Impact of displacement conditions on gas flow and recovery efficiency in hydrogen aquifer storage: Insights from NMR experiments

Abstract

Underground hydrogen storage (UHS) is a promising solution for large-scale and long-duration energy storage. However, pore-scale hydrogen displacement behavior in aquifers remains insufficiently characterized. This study leverages low-field nuclear magnetic resonance (NMR) to investigate multiphase flow dynamics using nitrogen (as a safer analog for hydrogen) and brine in a controlled injection–production experimental setup. We monitored real-time changes in transverse relaxation time (T₂) distributions to semi-quantitatively evaluate the effects of confining pressure, flow rate, and displacement duration on fluid migration and recovery performance.
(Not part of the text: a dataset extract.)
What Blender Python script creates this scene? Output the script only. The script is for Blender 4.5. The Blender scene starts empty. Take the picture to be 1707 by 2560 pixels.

The results show that macropores (T₂ > 70 ms) primarily facilitated initial gas displacement, while small and medium pores (T₂ ≤ 70 ms) became increasingly involved during brine re-imbibition. Despite varying confining pressures (up to 6.5 MPa), high flow rates (0.3 mL/min), and extended displacement periods (up to 10 PV), residual gas saturation remained, indicating that the recovery efficiency could not reach 100 %. The observed recovery behavior with pressure changes underscores the complex interplay between pore structure and displacement dynamics. These results suggest potential limitations in using nitrogen as a direct proxy for hydrogen in UHS, especially in scenarios where diffusion, dissolution, and interfacial effects are significant. A deeper understanding of the underlying mechanisms—such as interfacial properties and pore-scale sweep efficiency—remains necessary and requires support from quantitative measurements. While the current findings offer preliminary insights to guide the optimization of UHS operations through tailored injection parameters, they also underscore the need for more comprehensive studies involving direct hydrogen experimentation.